One practical application of this subject to ourselves would seem to be this-to beware how we let fall too lightly, words of condemnation against David. Yes, and against others, great and good for the most part, who may yet have been betrayed, to their lasting sorrow, into some grievous sin. When such a man falls, we are not his judges. Best for us to cover the face and be silent. Or if we speak at all, let it be in charity; with the expressed hope which David's recovery warrants us in holding―Though he fall, he shall not be cast away, yea, he shall be holden up, for God is able to make him stand!
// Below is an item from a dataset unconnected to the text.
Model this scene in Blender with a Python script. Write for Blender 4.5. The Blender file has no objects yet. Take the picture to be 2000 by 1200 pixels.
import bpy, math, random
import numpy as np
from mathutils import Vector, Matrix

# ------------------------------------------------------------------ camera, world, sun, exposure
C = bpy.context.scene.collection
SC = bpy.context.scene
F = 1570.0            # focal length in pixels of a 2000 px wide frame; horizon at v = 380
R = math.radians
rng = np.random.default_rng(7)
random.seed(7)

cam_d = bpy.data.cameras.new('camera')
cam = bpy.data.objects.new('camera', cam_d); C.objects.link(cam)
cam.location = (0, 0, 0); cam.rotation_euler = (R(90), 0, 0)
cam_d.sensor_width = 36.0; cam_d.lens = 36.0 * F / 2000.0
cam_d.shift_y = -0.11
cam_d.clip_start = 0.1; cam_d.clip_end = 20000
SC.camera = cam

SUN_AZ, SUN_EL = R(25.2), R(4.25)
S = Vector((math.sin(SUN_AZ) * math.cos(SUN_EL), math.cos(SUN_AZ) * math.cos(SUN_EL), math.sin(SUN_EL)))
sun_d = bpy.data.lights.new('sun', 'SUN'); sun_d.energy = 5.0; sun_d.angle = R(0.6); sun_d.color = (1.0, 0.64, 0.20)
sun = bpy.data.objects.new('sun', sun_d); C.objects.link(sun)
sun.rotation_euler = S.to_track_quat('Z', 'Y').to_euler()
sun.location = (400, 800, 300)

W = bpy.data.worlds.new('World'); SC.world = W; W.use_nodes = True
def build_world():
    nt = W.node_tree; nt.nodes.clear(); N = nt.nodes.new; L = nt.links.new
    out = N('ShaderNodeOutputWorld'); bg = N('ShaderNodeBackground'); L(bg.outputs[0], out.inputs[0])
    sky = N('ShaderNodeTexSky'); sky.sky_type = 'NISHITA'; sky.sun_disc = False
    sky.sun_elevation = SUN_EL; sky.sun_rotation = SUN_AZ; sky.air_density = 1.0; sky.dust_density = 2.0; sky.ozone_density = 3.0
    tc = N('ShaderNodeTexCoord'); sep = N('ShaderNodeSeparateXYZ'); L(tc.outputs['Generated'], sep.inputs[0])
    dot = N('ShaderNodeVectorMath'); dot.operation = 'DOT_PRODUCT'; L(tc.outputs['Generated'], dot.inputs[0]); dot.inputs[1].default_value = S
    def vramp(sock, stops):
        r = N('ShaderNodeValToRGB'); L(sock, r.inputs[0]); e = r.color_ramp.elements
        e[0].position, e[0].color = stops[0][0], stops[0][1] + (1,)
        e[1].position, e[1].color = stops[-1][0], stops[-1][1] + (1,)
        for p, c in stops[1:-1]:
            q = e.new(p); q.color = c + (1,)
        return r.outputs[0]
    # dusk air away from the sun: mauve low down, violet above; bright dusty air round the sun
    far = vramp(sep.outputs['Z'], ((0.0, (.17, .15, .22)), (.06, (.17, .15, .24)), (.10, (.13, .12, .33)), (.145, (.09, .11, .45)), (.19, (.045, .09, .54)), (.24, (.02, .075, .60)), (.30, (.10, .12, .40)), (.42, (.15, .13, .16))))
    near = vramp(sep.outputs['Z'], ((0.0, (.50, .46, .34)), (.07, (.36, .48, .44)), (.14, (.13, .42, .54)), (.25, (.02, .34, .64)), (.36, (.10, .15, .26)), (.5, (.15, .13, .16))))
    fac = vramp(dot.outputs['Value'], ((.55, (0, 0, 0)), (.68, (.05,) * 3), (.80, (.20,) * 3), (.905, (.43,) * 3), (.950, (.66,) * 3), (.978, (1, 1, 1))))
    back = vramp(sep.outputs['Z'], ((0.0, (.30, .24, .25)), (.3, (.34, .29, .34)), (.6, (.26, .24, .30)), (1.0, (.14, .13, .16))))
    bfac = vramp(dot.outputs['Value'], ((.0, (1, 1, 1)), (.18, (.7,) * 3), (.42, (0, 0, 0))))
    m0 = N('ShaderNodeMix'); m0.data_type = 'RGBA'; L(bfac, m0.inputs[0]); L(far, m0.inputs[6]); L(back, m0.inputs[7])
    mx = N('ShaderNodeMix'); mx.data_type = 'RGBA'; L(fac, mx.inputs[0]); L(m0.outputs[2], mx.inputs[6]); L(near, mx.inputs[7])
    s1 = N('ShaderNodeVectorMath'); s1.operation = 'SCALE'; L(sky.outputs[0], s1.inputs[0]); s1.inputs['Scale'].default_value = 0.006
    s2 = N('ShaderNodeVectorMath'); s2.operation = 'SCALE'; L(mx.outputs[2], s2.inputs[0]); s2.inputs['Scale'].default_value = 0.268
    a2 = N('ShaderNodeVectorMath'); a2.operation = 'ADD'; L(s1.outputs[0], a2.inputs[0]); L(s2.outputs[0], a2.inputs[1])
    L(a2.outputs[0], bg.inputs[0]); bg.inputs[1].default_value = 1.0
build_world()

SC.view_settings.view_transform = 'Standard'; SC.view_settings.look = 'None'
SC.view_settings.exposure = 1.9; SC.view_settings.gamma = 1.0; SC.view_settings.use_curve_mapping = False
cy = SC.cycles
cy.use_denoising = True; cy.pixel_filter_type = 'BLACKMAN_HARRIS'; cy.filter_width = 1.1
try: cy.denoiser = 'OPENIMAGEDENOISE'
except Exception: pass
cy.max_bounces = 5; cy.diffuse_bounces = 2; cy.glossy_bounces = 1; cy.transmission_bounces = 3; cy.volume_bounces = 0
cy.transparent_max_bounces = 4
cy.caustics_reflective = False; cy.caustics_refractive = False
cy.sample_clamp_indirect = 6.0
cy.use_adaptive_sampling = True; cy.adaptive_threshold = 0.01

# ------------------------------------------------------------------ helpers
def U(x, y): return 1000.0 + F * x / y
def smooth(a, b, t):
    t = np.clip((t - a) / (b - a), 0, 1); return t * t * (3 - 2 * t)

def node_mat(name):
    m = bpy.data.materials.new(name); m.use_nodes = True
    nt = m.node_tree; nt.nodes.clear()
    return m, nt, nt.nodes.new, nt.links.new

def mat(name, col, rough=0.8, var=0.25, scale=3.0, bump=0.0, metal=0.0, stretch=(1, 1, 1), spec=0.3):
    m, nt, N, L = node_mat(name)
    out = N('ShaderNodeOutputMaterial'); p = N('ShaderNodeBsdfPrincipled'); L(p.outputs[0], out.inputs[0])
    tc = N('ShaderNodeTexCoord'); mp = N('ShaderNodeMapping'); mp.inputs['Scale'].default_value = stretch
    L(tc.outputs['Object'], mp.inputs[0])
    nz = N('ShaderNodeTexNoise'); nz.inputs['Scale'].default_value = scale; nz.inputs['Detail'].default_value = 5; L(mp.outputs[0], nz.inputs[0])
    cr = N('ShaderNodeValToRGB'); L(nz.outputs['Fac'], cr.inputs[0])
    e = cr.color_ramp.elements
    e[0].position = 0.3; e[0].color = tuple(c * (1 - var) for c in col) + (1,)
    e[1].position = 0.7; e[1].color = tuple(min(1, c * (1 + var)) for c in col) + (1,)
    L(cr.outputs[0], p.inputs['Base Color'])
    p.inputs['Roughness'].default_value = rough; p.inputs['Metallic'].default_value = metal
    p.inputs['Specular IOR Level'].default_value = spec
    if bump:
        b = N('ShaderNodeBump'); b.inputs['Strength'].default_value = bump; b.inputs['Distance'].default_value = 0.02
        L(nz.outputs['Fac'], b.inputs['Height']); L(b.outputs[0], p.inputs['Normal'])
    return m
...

This we may learn with reference to others—and for ourselves brethren, the lesson will surely be this-to copy-God helping us-what is really admirable in His servant David-to follow him where he goes before us, in generosity, in forgiveness of injuries, in dealing kindly by an adversary-to follow him-and O, that we might only come near him! in the fervour of of his piety, in the trust and confidence that he had in God-lastly, to follow him, when we have fallen, in the path of repentance-to walk with David, when God afflicts us, in patience and a resigned will-to mourn for sin because it is sin-sin against God-and not only because its present wages are sorrow, and yet withal, amid the very furnace to have hope of deliverance-to see in God one Who does not willingly afflict-Who will not ever be chiding, nor keepeth His anger for ever-but a God, good and gracious, willing not our death, but that we should turn from our sin and be saved,-Who spares us, when we deserve punishment, and in His wrath-wrath by us so wantonly provoked-thinketh upon mercy!